Amendments (Textual)

F17S. 15A inserted (1.1.1996) by S.I. 1995/3297, reg. 8(1) (with Pt. IV)

(1)For the purposes of the provisions of this Part relating to the duration of copyright the country of origin of a work shall be determined as follows.

(2)If the work is first published in a Berne Convention country and is not simultaneously published elsewhere, the country of origin is that country.

(3)If the work is first published simultaneously in two or more countries only one of which is a Berne Convention country, the country of origin is that country.

(4)If the work is first published simultaneously in two or more countries of which two or more are Berne Convention countries, then—

(a)if any of those countries is an EEA state, the country of origin is that country; and

(b)if none of those countries is an EEA state, the country of origin is the Berne Convention country which grants the shorter or shortest period of copyright protection.

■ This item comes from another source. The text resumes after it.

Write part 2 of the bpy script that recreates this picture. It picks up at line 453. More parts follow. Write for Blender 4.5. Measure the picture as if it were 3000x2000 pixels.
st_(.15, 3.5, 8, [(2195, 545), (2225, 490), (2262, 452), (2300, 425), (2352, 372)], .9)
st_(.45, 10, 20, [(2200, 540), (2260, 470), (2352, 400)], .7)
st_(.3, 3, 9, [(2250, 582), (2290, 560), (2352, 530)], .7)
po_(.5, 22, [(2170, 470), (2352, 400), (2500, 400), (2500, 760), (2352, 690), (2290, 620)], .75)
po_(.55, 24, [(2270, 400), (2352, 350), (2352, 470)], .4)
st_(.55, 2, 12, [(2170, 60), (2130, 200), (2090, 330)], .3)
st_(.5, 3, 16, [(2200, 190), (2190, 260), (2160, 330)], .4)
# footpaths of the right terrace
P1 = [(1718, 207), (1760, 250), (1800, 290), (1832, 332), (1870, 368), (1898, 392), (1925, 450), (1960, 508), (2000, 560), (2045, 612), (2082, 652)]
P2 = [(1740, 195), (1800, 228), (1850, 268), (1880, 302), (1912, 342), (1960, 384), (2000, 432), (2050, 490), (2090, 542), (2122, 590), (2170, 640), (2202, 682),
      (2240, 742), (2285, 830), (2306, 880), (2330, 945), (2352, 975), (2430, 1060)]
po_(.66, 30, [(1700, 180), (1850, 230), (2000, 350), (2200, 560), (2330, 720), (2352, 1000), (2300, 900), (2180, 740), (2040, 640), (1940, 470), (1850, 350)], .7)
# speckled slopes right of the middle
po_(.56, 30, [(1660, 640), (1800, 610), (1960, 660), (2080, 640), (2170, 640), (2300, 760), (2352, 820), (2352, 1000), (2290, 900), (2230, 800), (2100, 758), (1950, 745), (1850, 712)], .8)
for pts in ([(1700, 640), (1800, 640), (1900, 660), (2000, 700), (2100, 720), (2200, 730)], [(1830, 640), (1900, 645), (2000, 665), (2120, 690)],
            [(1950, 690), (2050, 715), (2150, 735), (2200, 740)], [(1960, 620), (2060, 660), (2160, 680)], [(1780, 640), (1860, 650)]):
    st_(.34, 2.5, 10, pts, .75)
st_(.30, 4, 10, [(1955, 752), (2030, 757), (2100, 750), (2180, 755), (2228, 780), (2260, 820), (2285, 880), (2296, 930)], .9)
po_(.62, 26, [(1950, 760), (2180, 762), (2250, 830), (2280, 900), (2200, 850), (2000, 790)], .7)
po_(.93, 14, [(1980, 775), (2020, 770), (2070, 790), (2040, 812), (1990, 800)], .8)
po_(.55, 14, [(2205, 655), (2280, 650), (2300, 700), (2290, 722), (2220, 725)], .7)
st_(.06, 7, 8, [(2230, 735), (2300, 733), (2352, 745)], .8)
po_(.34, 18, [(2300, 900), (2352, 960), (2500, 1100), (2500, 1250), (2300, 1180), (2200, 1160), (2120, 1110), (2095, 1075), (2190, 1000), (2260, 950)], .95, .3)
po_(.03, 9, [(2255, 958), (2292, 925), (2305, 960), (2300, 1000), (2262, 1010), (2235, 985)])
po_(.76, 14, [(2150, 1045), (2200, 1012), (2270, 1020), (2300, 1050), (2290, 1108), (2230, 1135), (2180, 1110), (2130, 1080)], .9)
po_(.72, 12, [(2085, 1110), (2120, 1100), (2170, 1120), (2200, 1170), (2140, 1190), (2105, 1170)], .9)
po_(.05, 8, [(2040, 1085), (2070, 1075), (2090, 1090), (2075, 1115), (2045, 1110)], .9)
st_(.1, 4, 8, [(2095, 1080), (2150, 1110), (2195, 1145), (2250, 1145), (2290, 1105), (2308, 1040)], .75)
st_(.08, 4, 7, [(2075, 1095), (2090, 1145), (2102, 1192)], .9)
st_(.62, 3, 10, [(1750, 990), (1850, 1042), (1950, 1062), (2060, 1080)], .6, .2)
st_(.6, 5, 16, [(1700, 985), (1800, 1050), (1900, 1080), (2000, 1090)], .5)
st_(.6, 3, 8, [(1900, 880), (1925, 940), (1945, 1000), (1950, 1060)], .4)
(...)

(5)If the work is unpublished or is first published in a country which is not a Berne Convention country (and is not simultaneously published in a Berne Convention country), the country of origin is—

(a)if the work is a film and the maker of the film has his headquarters in, or is domiciled or resident in a Berne Convention country, that country;

(b)if the work is—

(i)a work of architecture constructed in a Berne Convention country, or

(ii)an artistic work incorporated in a building or other structure situated in a Berne Convention country,

that country;

(c)in any other case, the country of which the author of the work is a national.

(6)In this section—

(a)a “Berne Convention country” means a country which is a party to any Act of the International Convention for the Protection of Literary and Artistic Works signed at Berne on 9th September 1886; and

(b)references to simultaneous publication are to publication within 30 days of first publication.]